Ainda outra irregularidade identificada, segundo a CPI, é a espionagem de funcionários de carreira, com o aval de diretores, pela Kroll Associates Brasil Ltda. Essa empresa de investigações foi a mesma que, há uma década e meia, esteve envolvida na Operação Chacal, da Polícia Federal, por espionar a Telecom Itália e o governo brasileiro com grampos ilegais, a pedido do banqueiro Daniel Dantas, do Grupo Opportunity.

O Sindicato Intermunicipal dos Trabalhadores da Indústria Energética de Minas Gerais (Sindieletro-MG) denuncia outras práticas, como o que tem chamado de “contratações pueris”, de serviços que não atendem aos fins da empresa, mas a privilégios particulares. 

Quem paga é o usuário 

“É por isso que a população paga uma conta tão cara. Imagine que na conta de luz da gente está incluído o custo com um restaurante no 18º andar, cujo valor médio da refeição é R$ 350 é de deixar qualquer um de boca aberta”, exemplifica o eletricitário Emerson Andrada, coordenador-geral do Sindieletro. 

O sindicato tem denunciado que o favorecimento de empresários e aliados é um meio que o governo encontrou para cumprir sua promessa campanha, a privatização da Cemig. Esse favorecimento, segundo Emerson, é acompanhado do corte de direitos dos trabalhadores e da piora no atendimento, deixando a população fica cada vez mais insatisfeita com os serviços. 

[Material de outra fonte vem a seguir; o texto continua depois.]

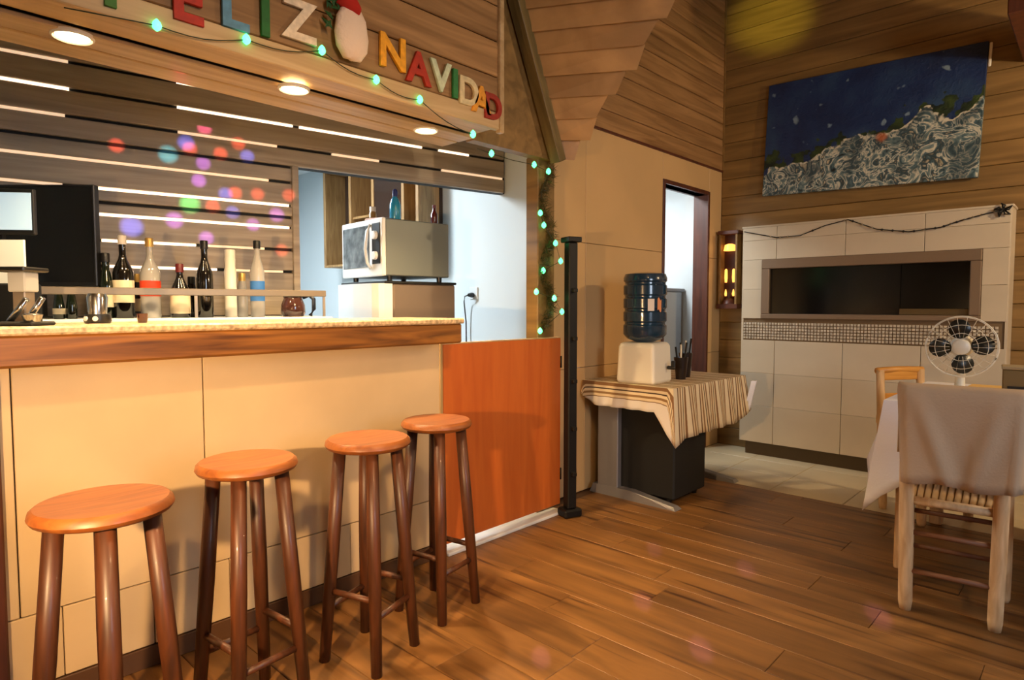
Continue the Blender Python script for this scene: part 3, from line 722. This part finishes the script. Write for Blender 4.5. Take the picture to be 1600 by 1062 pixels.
# water dispenser base and blue bottle
DX, DY = -2.17, 3.565
ds = thing('water_dispenser', 'cream water dispenser base on the striped tablecloth', 'dispenser', (DX, DY, TTZ + .006), .08)
V = []
for zz, s in ((0, .132), (.02, .134), (.235, .126), (.262, .116)): V += [(-s, -s, zz), (s, -s, zz), (s, s, zz), (-s, s, zz)]
bmf = [(0, 1, 2, 3)[::-1], (12, 13, 14, 15)] + [(j * 4 + i, j * 4 + (i + 1) % 4, j * 4 + 4 + (i + 1) % 4, j * 4 + 4 + i) for j in range(3) for i in range(4)]
bo = mesh('body', V, bmf, M_cream, ds); bv = bo.modifiers.new('b', 'BEVEL'); bv.width = .02; bv.segments = 3
lathe('tap', [(.012, 0), (.012, .04), (.008, .05)], M_black, ds, (.14, .05, .10), (0, PI / 2, 0), n=12)
box('tap_lever', (.165, .04, .10), (.19, .06, .145), M_black, ds, .004)
wbtl = thing('water_bottle', 'large dark blue water bottle upturned on the dispenser', 'water bottle', (DX, DY, TTZ + .27), -.75)
R_ = .138
prof = [(.03, -.03), (.06, .0), (R_ * .82, .02), (R_, .05)]
z = .05
for k in range(4):
    prof += [(R_, z + .055), (R_ - .009, z + .065), (R_ - .009, z + .075), (R_, z + .085)]; z += .085
prof += [(R_, z + .02), (R_ * .93, z + .045), (R_ * .5, z + .055), (.01, z + .05)]
lathe('body', prof, M_bluebottle, wbtl, n=36)
for k, (a, wd, c) in enumerate(((-.1, .30, (226, 214, 200)), (.32, .22, (216, 140, 90)))):
    V = []; 
    for i in range(7):
        aa = a - wd / 2 + wd * i / 6 + math.radians(0)
        for zz in (.20, .275): V.append(((R_ + .002) * math.cos(aa), (R_ + .002) * math.sin(aa), zz + (.01 if k else 0) * math.sin(i)))
    mesh('sticker', V, [(2 * i, 2 * i + 2, 2 * i + 3, 2 * i + 1) for i in range(6)], mat('sticker_%d' % k, c, .5), wbtl, rot=(0, 0, .1))
# dark pots beside it
for dx, dy, h, lab in ((.20, .30, .15, 'dark brown cup beside the dispenser, the nearer of two'), (.16, .44, .17, 'black pot beside the dispenser, the farther of two')):
    t = thing('dark_cup', lab, 'cup', (DX + dx - .1, DY + dy, TTZ + .006), 0, 'dark cups by the dispenser')
    lathe('body', [(.032, 0), (.048, h), (.044, h), (.029, .01), (.001, .008)], mat('dark_brown_ceramic', (34, 24, 20), .3), t, n=20, closed=False)
    for q in range(3):
        tube('straw', [(.01 * q - .01, 0, .02), (.03 * (q - 1), .02 * q - .02, h + .07 + .015 * q)], .006, M_matte if q != 1 else M_cream, t, 6)
# small white napkin hanging off the cloth corner
nv = []
for i in range(7):
    for j in range(4):
        nv.append((.05 * j / 3 + .05 * (1 - i / 6), .012 * math.sin(j * 2) + .02 * j / 3, -.21 * i / 6))
pn = onx(1168, 603, -1.78)
nap = mesh('white_napkin', nv, [(i * 4 + j, i * 4 + j + 1, i * 4 + j + 5, i * 4 + j + 4) for i in range(6) for j in range(3)], M_whitecloth, None, (-1.835, TYB - .04, TTZ - .03), (0, 0, .9), True)
nap.modifiers.new('s', 'SOLIDIFY').thickness = .006
tag(nap, 'white napkin hanging at the far corner of the striped table', 'napkin')

# washroom fixtures seen through the doorway
wc = thing('washroom_cabinet', 'pale grey cabinet with a shelf seen through the doorway', 'cabinet', (-3.3, 4.9, 0))
box('body', (-.5, -.45, 0), (.45, .42, 1.38), mat('pale_grey_laminate', (176, 182, 184), .5), wc, .006)
box('shelf', (-.52, -.47, 1.38), (.47, .44, 1.41), M_grey, wc, .004)
fc = thing('tap_fitting', 'dark curved tap on the pale grey washroom cabinet', 'tap', (-3.02, 4.85, 1.41))
tube('spout', [(0, 0, 0), (0, 0, .10), (.02, -.02, .13), (.06, -.04, .13), (.08, -.05, .10)], .01, M_iron, fc); lathe('flange', [(.03, 0), (.028, .02), (.012, .03)], M_chrome, fc, n=16)

# ------------------------------------------------------------------ TILED HEARTH
YH = 5.2
hx0, hx1 = ony(1159, 500, YH).x, ony(1576, 450, YH).x
HZ1 = 1.897
ox0, ox1 = ony(1190, 450, YH).x, ony(1533, 450, YH).x
oz1, oz0 = ony(1400, 395, YH).z, ony(1300, 499, YH).z
ix0, ix1 = ony(1202, 450, YH).x, ony(1515, 450, YH).x
iz1, iz0 = ony(1400, 412, YH).z, ony(1300, 491, YH).z
mz0 = ony(1180, 531, YH).z
he = thing('tiled_hearth', 'cream tiled built-in grill hearth with a long dark glazed opening', 'hearth')
multibox('core', [((hx0 + .01, YH + .012, .115), (hx1 - .01, 5.43, iz0 - .01)), ((hx0 + .01, YH + .012, iz1 + .01), (hx1 - .01, 5.43, HZ1 - .005)), ((hx0 + .01, YH + .012, iz0 - .01), (ix0, 5.43, iz1 + .01)), ((ix1, YH + .012, iz0 - .01), (hx1 - .01, 5.43, iz1 + .01))], M_grout, he)
box('toe_kick', (hx0 + .03, YH + .05, 0), (hx1 - .03, 5.43, .115), mat('toe_kick_dark', (84, 70, 50), .7), he)
cols = [hx0, ony(1212, 450, YH).x, ony(1319, 450, YH).x, ony(1442, 450, YH).x, hx1]
rl = [.115, .115 + (mz0 - .115) * .36, .115 + (mz0 - .115) * .68, mz0]
def ht(x0, x1, z0, z1):
    if x1 - x0 > .02 and z1 - z0 > .02: box('tile', (x0 + .002, YH, z0 + .0008), (x1 - .002, YH + .014, z1 - .0008), M_hearthtile, he, .0015)
for c in range(4):
    for r in range(3): ht(cols[c], cols[c + 1], rl[r], rl[r + 1])
    ht(cols[c], cols[c + 1], 1.79, HZ1)
    ht(cols[c], cols[c + 1], oz1, 1.79)
zmid = (oz1 + oz0) / 2
for a, b_ in ((hx0, ox0), (ox1, hx1)):
    ht(a, b_, oz0, zmid); ht(a, b_, zmid, oz1)
multibox('side_face', [((hx1 - .012, YH + .004, .115), (hx1 + .004, 5.435, HZ1))], M_hearthtile, he)
multibox('side_face', [((hx0 - .004, YH + .004, .115), (hx0 + .012, 5.435, HZ1))], M_hearthtile, he)
box('top_slab', (hx0 - .01, YH - .006, HZ1 - .004), (hx1 + .012, 5.435, HZ1 + .012), M_hearthtile, he, .003)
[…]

Por isso, o Sindicato apelidou as irregularidades apontadas de “antecipação da privatização”: a gestão adota mudanças que tornam a estatal mais adequada às práticas de empresários que podem vir a adquirir a companhia. A contratação sem licitações, com favorecimento de aliados, seria um exemplo. 

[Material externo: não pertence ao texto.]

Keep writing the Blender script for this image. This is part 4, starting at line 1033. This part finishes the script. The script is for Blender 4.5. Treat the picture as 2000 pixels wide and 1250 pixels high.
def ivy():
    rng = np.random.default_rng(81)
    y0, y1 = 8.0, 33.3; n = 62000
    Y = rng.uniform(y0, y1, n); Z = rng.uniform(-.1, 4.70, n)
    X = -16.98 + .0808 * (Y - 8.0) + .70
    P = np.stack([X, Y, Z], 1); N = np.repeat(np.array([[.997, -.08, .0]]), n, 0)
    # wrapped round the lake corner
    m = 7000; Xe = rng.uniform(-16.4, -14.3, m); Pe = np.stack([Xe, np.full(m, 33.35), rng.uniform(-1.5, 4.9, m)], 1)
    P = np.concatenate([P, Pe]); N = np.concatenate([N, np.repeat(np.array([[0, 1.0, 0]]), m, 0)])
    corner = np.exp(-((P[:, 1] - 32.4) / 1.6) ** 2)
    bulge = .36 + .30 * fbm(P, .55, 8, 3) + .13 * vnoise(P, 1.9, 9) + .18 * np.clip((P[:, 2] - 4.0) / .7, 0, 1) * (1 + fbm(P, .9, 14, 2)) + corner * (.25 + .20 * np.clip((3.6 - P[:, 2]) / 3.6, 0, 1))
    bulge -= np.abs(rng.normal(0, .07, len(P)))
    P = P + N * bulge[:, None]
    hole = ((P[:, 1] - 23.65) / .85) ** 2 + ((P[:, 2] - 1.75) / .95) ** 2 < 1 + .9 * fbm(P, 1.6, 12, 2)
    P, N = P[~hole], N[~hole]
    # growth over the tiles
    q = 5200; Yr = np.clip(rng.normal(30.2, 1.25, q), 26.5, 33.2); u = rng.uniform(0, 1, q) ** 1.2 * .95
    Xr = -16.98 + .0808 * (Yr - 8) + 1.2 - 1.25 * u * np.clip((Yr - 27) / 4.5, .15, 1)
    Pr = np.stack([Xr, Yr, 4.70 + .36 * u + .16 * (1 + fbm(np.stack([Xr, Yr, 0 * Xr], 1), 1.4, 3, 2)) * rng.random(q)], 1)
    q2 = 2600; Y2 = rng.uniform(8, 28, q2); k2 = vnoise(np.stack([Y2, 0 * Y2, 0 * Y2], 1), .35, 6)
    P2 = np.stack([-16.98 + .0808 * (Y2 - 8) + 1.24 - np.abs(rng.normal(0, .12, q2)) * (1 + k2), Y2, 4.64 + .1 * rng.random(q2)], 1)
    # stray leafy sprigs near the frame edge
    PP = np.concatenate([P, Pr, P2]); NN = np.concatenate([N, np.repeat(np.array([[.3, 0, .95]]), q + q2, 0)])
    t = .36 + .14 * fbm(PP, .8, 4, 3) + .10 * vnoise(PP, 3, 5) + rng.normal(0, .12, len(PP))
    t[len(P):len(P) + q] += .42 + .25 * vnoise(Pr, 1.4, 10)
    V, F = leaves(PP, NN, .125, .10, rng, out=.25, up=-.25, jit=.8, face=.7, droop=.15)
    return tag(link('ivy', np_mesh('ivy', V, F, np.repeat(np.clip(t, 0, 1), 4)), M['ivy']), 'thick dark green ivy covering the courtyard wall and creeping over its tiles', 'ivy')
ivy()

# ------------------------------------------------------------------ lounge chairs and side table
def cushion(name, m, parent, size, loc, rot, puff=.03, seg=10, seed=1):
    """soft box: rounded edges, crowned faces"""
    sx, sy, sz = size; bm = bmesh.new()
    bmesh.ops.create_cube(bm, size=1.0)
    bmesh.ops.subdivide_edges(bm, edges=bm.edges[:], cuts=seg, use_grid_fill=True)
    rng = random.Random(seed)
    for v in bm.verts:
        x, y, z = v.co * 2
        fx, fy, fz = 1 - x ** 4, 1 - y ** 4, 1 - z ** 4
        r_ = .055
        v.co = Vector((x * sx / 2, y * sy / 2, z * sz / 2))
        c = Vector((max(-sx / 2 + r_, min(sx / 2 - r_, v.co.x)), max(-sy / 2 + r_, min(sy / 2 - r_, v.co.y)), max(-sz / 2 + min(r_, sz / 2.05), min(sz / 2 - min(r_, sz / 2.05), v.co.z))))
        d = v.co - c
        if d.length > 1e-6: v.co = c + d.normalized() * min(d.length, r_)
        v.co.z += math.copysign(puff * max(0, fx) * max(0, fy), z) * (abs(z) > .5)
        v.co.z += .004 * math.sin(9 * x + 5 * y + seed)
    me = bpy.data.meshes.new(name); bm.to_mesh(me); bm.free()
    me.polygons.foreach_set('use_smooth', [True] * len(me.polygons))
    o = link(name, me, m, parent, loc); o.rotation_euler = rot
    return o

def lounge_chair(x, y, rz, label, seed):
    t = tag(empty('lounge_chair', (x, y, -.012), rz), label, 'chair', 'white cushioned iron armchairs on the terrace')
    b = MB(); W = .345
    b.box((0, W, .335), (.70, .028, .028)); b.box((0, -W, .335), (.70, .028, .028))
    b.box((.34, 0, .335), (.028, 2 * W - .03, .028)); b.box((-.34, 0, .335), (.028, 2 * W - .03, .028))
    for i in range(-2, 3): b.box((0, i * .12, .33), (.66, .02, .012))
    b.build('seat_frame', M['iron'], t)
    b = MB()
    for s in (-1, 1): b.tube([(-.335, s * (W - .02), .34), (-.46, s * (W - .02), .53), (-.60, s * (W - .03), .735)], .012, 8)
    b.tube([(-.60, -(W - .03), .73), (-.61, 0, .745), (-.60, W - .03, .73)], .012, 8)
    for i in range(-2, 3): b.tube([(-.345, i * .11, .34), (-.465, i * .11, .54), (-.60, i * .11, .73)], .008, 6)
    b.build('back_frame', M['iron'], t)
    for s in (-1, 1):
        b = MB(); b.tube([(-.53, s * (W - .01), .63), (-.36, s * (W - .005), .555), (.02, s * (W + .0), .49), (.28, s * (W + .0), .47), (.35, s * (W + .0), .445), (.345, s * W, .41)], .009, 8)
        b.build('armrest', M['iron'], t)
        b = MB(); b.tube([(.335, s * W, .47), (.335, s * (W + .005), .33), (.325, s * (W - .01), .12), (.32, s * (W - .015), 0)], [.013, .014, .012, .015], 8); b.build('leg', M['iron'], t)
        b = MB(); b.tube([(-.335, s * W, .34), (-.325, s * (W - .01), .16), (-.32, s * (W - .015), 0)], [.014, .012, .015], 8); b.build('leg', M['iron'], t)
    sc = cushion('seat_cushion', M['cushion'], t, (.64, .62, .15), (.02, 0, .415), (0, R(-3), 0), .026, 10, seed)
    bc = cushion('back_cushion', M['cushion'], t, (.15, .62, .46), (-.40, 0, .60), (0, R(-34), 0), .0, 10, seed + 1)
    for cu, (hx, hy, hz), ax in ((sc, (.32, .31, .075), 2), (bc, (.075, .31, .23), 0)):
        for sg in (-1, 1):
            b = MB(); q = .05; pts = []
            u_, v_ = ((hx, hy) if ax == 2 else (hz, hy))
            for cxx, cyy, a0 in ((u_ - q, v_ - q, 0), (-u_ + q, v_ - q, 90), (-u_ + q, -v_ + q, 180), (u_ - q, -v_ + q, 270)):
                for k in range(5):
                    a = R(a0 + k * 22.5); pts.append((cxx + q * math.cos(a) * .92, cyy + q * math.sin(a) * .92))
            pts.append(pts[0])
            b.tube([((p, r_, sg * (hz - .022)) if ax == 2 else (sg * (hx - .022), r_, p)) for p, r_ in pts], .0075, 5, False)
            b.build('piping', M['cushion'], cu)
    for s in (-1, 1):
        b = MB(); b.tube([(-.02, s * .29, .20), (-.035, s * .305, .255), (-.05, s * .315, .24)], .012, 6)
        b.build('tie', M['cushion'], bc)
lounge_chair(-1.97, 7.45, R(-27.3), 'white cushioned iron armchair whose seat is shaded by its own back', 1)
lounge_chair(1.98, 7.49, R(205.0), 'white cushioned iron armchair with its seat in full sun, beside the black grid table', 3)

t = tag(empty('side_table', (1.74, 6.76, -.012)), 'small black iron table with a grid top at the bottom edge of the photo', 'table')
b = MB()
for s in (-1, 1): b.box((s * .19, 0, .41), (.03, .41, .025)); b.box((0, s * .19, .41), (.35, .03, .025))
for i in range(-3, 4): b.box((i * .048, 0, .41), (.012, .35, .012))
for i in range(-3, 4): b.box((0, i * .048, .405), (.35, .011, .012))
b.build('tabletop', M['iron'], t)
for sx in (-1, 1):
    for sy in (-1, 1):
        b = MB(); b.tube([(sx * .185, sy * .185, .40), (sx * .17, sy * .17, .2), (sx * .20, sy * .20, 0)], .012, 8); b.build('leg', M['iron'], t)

Sindicato quer afastamento de Passanezi

No dia 15 de setembro, o Sindieletro apresentou à direção da companhia uma pauta de reivindicações. No documento, o sindicato pede que, por questão de isonomia, todos os ocupantes de cargos de gestão, em qualquer nível de hierarquia, recebam o mesmo tratamento que os demais empregados, incluindo o afastamento do cargo nas apurações administrativas internas e externas por irregularidades. 

“Quando um trabalhador é denunciado, ele é imediatamente afastado de seu posto de trabalho para que a investigação prossiga sem interferência do denunciado. Estamos pedindo tratamento isonômico, o que incluiria também a possibilidade de afastamento do presidente. E, caso as denúncias sejam comprovadas, pediremos a demissão”, afirma Jefferson Leandro, secretário de comunicação do sindicato.